**SOURCE EXCERPT**

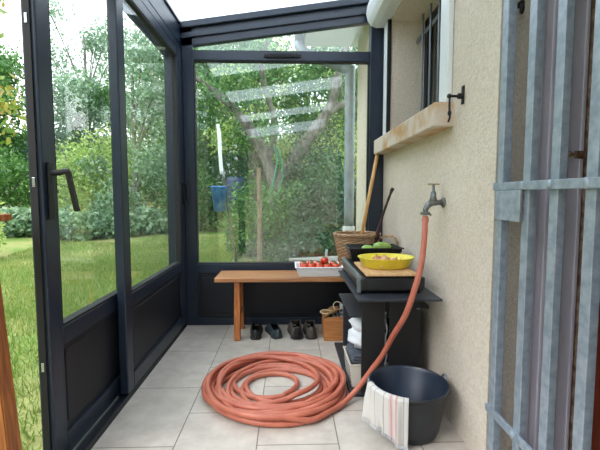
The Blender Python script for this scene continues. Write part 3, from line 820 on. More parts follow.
# tap
tp = thing('water_tap', (.70, 2.0, 1.0), 'old chrome garden tap with brass lever on the beige wall', 'tap')
bm = bmesh.new()
tube(bm, smooth_path([(XW-.001, 1.995, 1.062), (.745, 1.99, 1.062), (.715, 1.985, 1.06), (.695, 1.98, 1.05), (.681, 1.975, 1.028), (.680, 1.973, 1.012)], 5), [.014]*6+[.016]*5+[.017]*5+[.014]*5+[.013]*5, 12)
lathe(bm, [(.026, 0), (.026, .006), (.018, .010)], (0, 0, 0), 16, close_bottom=True)
for v in bm.verts:
    if v.co.z < .02 and abs(v.co.x) < .03 and abs(v.co.y) < .03: v.co = Vector((XW-.001-v.co.z, 1.995+v.co.x, 1.062+v.co.y))
obj('spout', bm, M['tap'], tp, smooth=True)
bm = bmesh.new(); lathe(bm, [(.016, 0), (.019, .012), (.015, .022), (.014, .045), (.007, .055), (.006, .085)], (.722, 1.986, 1.066), 14, close_top=True)
obj('valve_stem', bm, M['tap'], tp, smooth=True)
bm = bmesh.new(); box(bm, .692, .752, 1.981, 1.991, 1.150, 1.158, .003)
obj('lever', bm, M['tap_top'], tp)
bm = bmesh.new(); lathe(bm, [(.012, 0), (.024, .004), (.024, .014), (.014, .018)], (.680, 1.973, 1.0), 8, close_bottom=True, close_top=True); box(bm, .652, .665, 1.968, 1.978, 1.003, 1.013, .002); box(bm, .700, .708, 1.966, 1.976, .996, 1.006, .002)
obj('union_nut', bm, M['tap'], tp)

# ------------------------------------------------------------------ black stand
st = thing('metal_stand', (.53, 2.3, 0), 'matt black panel stand with slate shelves against the beige wall', 'stand')
obj('top_shelf', B(.332, .748, 1.895, 2.66, .582, .594, .002), M['slate'], st)
obj('middle_shelf', B(.332, .70, 2.13, 2.63, .432, .443, .002), M['slate'], st)
obj('bottom_shelf', B(.332, .715, 2.095, 2.86, .002, .02, .002), M['slate'], st)
obj('front_panel', B(.392, .517, 2.10, 2.118, .0205, .5815, .003), M['black_panel'], st)
obj('front_panel', B(.543, .712, 2.10, 2.118, .0205, .5815, .003), M['black_panel'], st)
obj('rear_panel', B(.36, .712, 2.60, 2.618, .0205, .4315, .003), M['slate'], st)
obj('side_panel', B(.700, .713, 2.119, 2.60, .0205, .4315, .002), M['black_panel'], st)
bm = bmesh.new(); prism(bm, [(.713, .545), (.755, .50), (.755, .485), (.713, .49)], 'y', 2.10, 2.12, .001)
obj('bracket', bm, M['black_panel'], st)
bm = bmesh.new(); blob(bm, (.697, 2.098, .488), (.012, .003, .006), 8)
o = obj('oval_badge', bm, M['greymetal'], st)
bm = T(smooth_path([(.53, 2.14, .46), (.522, 2.13, .42), (.535, 2.128, .37), (.528, 2.13, .30), (.536, 2.13, .22), (.53, 2.14, .15), (.532, 2.15, .03)], 5), .004, 6)
o = obj('string', bm, M['white_plastic'], smooth=True); base_at(o, (.53, 2.14, .02)); tag(o, 'thin white string hanging in the slit between the black stand panels', 'string')

# contents
bm = tray_bm(.352, .60, 2.17, 2.42, .0215, .135, .012, .004)
pb = thing('storage_basket', (.47, 2.3, .02), 'cream perforated plastic basket on the bottom shelf of the black stand', 'basket')
obj('shell', bm, M['cream'], pb)
bm = bmesh.new()
for i in range(6):
    for j in range(8):
        z = .04 + i*.018; y = 2.185 + j*.03; x = .352 - .012*(z-.0215)/.135 - .0012
        box(bm, x, x+.001, y, y+.016, z, z+.008)
obj('slots', bm, M['foldgrey'], pb)
bm = bmesh.new()
for i in range(3): box(bm, .352+i*.003, .60, 2.175, 2.41-.01*i, .158+i*.014, .171+i*.014, .005)
o = obj('folded_cloth', bm, M['foldgrey']); base_at(o, (.47, 2.3, .158)); tag(o, 'folded dark grey cloths lying on the cream plastic basket', 'cloth')
bm = bmesh.new(); blob(bm, (.46, 2.3, .268), (.112, .125, .066), 14, .35, 3.5); blob(bm, (.47, 2.3, .352), (.112, .12, .064), 14, .35, 4)
o = obj('white_bag', bm, M['whitecloth'], smooth=True); base_at(o, (.46, 2.3, .2)); tag(o, 'bulging white cloth bundle under the stand shelf, above the grey cloths', 'cloth bundle')

# plancha case
pc = thing('griddle_case', (.52, 2.35, .594), 'flat black enamel griddle case with its lit bevel coloured grey on the stand', 'griddle')
bm = bmesh.new(); box(bm, .362, .69, 2.0, 2.655, .606, .682, .012); obj('body', bm, M['blackbox'], pc)
bm = bmesh.new(); hexa(bm, [(.347, 2.012, .664), (.363, 1.998, .664), (.363, 2.65, .664), (.347, 2.65, .664)], [(.352, 2.012, .682), (.370, 1.998, .6865), (.370, 2.65, .6865), (.352, 2.65, .682)], .002)
hexa(bm, [(.350, 2.01, .600), (.366, 1.998, .600), (.366, 2.02, .600), (.350, 2.03, .600)], [(.347, 2.012, .663), (.363, 1.998, .663), (.363, 2.02, .663), (.347, 2.03, .663)], .002)
obj('lit_bevel', bm, M['greymetal'], pc)  # light caught on the black case's bevel, put in as a grey strip
for x, y in ((.38, 2.03), (.67, 2.03), (.38, 2.62), (.67, 2.62)):
    bm = bmesh.new(); lathe(bm, [(.012, 0), (.012, .013)], (x, y, .5945), 10, close_bottom=True, close_top=True); obj('foot', bm, M['gasket'], pc)
bm = bmesh.new(); box(bm, .69, .702, 2.02, 2.64, .615, .675, .004); obj('side_rail', bm, M['blackbox'], pc)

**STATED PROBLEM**
Reproduce the material in full, word for word, and omit the pictures.

**WRITTEN SOLUTION**
The Blender Python script for this scene continues. Write part 3, from line 820 on. More parts follow.
# tap
tp = thing('water_tap', (.70, 2.0, 1.0), 'old chrome garden tap with brass lever on the beige wall', 'tap')
bm = bmesh.new()
tube(bm, smooth_path([(XW-.001, 1.995, 1.062), (.745, 1.99, 1.062), (.715, 1.985, 1.06), (.695, 1.98, 1.05), (.681, 1.975, 1.028), (.680, 1.973, 1.012)], 5), [.014]*6+[.016]*5+[.017]*5+[.014]*5+[.013]*5, 12)
lathe(bm, [(.026, 0), (.026, .006), (.018, .010)], (0, 0, 0), 16, close_bottom=True)
for v in bm.verts:
    if v.co.z < .02 and abs(v.co.x) < .03 and abs(v.co.y) < .03: v.co = Vector((XW-.001-v.co.z, 1.995+v.co.x, 1.062+v.co.y))
obj('spout', bm, M['tap'], tp, smooth=True)
bm = bmesh.new(); lathe(bm, [(.016, 0), (.019, .012), (.015, .022), (.014, .045), (.007, .055), (.006, .085)], (.722, 1.986, 1.066), 14, close_top=True)
obj('valve_stem', bm, M['tap'], tp, smooth=True)
bm = bmesh.new(); box(bm, .692, .752, 1.981, 1.991, 1.150, 1.158, .003)
obj('lever', bm, M['tap_top'], tp)
bm = bmesh.new(); lathe(bm, [(.012, 0), (.024, .004), (.024, .014), (.014, .018)], (.680, 1.973, 1.0), 8, close_bottom=True, close_top=True); box(bm, .652, .665, 1.968, 1.978, 1.003, 1.013, .002); box(bm, .700, .708, 1.966, 1.976, .996, 1.006, .002)
obj('union_nut', bm, M['tap'], tp)

# ------------------------------------------------------------------ black stand
st = thing('metal_stand', (.53, 2.3, 0), 'matt black panel stand with slate shelves against the beige wall', 'stand')
obj('top_shelf', B(.332, .748, 1.895, 2.66, .582, .594, .002), M['slate'], st)
obj('middle_shelf', B(.332, .70, 2.13, 2.63, .432, .443, .002), M['slate'], st)
obj('bottom_shelf', B(.332, .715, 2.095, 2.86, .002, .02, .002), M['slate'], st)
obj('front_panel', B(.392, .517, 2.10, 2.118, .0205, .5815, .003), M['black_panel'], st)
obj('front_panel', B(.543, .712, 2.10, 2.118, .0205, .5815, .003), M['black_panel'], st)
obj('rear_panel', B(.36, .712, 2.60, 2.618, .0205, .4315, .003), M['slate'], st)
obj('side_panel', B(.700, .713, 2.119, 2.60, .0205, .4315, .002), M['black_panel'], st)
bm = bmesh.new(); prism(bm, [(.713, .545), (.755, .50), (.755, .485), (.713, .49)], 'y', 2.10, 2.12, .001)
obj('bracket', bm, M['black_panel'], st)
bm = bmesh.new(); blob(bm, (.697, 2.098, .488), (.012, .003, .006), 8)
o = obj('oval_badge', bm, M['greymetal'], st)
bm = T(smooth_path([(.53, 2.14, .46), (.522, 2.13, .42), (.535, 2.128, .37), (.528, 2.13, .30), (.536, 2.13, .22), (.53, 2.14, .15), (.532, 2.15, .03)], 5), .004, 6)
o = obj('string', bm, M['white_plastic'], smooth=True); base_at(o, (.53, 2.14, .02)); tag(o, 'thin white string hanging in the slit between the black stand panels', 'string')

# contents
bm = tray_bm(.352, .60, 2.17, 2.42, .0215, .135, .012, .004)
pb = thing('storage_basket', (.47, 2.3, .02), 'cream perforated plastic basket on the bottom shelf of the black stand', 'basket')
obj('shell', bm, M['cream'], pb)
bm = bmesh.new()
for i in range(6):
    for j in range(8):
        z = .04 + i*.018; y = 2.185 + j*.03; x = .352 - .012*(z-.0215)/.135 - .0012
        box(bm, x, x+.001, y, y+.016, z, z+.008)
obj('slots', bm, M['foldgrey'], pb)
bm = bmesh.new()
for i in range(3): box(bm, .352+i*.003, .60, 2.175, 2.41-.01*i, .158+i*.014, .171+i*.014, .005)
o = obj('folded_cloth', bm, M['foldgrey']); base_at(o, (.47, 2.3, .158)); tag(o, 'folded dark grey cloths lying on the cream plastic basket', 'cloth')
bm = bmesh.new(); blob(bm, (.46, 2.3, .268), (.112, .125, .066), 14, .35, 3.5); blob(bm, (.47, 2.3, .352), (.112, .12, .064), 14, .35, 4)
o = obj('white_bag', bm, M['whitecloth'], smooth=True); base_at(o, (.46, 2.3, .2)); tag(o, 'bulging white cloth bundle under the stand shelf, above the grey cloths', 'cloth bundle')

# plancha case
pc = thing('griddle_case', (.52, 2.35, .594), 'flat black enamel griddle case with its lit bevel coloured grey on the stand', 'griddle')
bm = bmesh.new(); box(bm, .362, .69, 2.0, 2.655, .606, .682, .012); obj('body', bm, M['blackbox'], pc)
bm = bmesh.new(); hexa(bm, [(.347, 2.012, .664), (.363, 1.998, .664), (.363, 2.65, .664), (.347, 2.65, .664)], [(.352, 2.012, .682), (.370, 1.998, .6865), (.370, 2.65, .6865), (.352, 2.65, .682)], .002)
hexa(bm, [(.350, 2.01, .600), (.366, 1.998, .600), (.366, 2.02, .600), (.350, 2.03, .600)], [(.347, 2.012, .663), (.363, 1.998, .663), (.363, 2.02, .663), (.347, 2.03, .663)], .002)
obj('lit_bevel', bm, M['greymetal'], pc)  # light caught on the black case's bevel, put in as a grey strip
for x, y in ((.38, 2.03), (.67, 2.03), (.38, 2.62), (.67, 2.62)):
    bm = bmesh.new(); lathe(bm, [(.012, 0), (.012, .013)], (x, y, .5945), 10, close_bottom=True, close_top=True); obj('foot', bm, M['gasket'], pc)
bm = bmesh.new(); box(bm, .69, .702, 2.02, 2.64, .615, .675, .004); obj('side_rail', bm, M['blackbox'], pc)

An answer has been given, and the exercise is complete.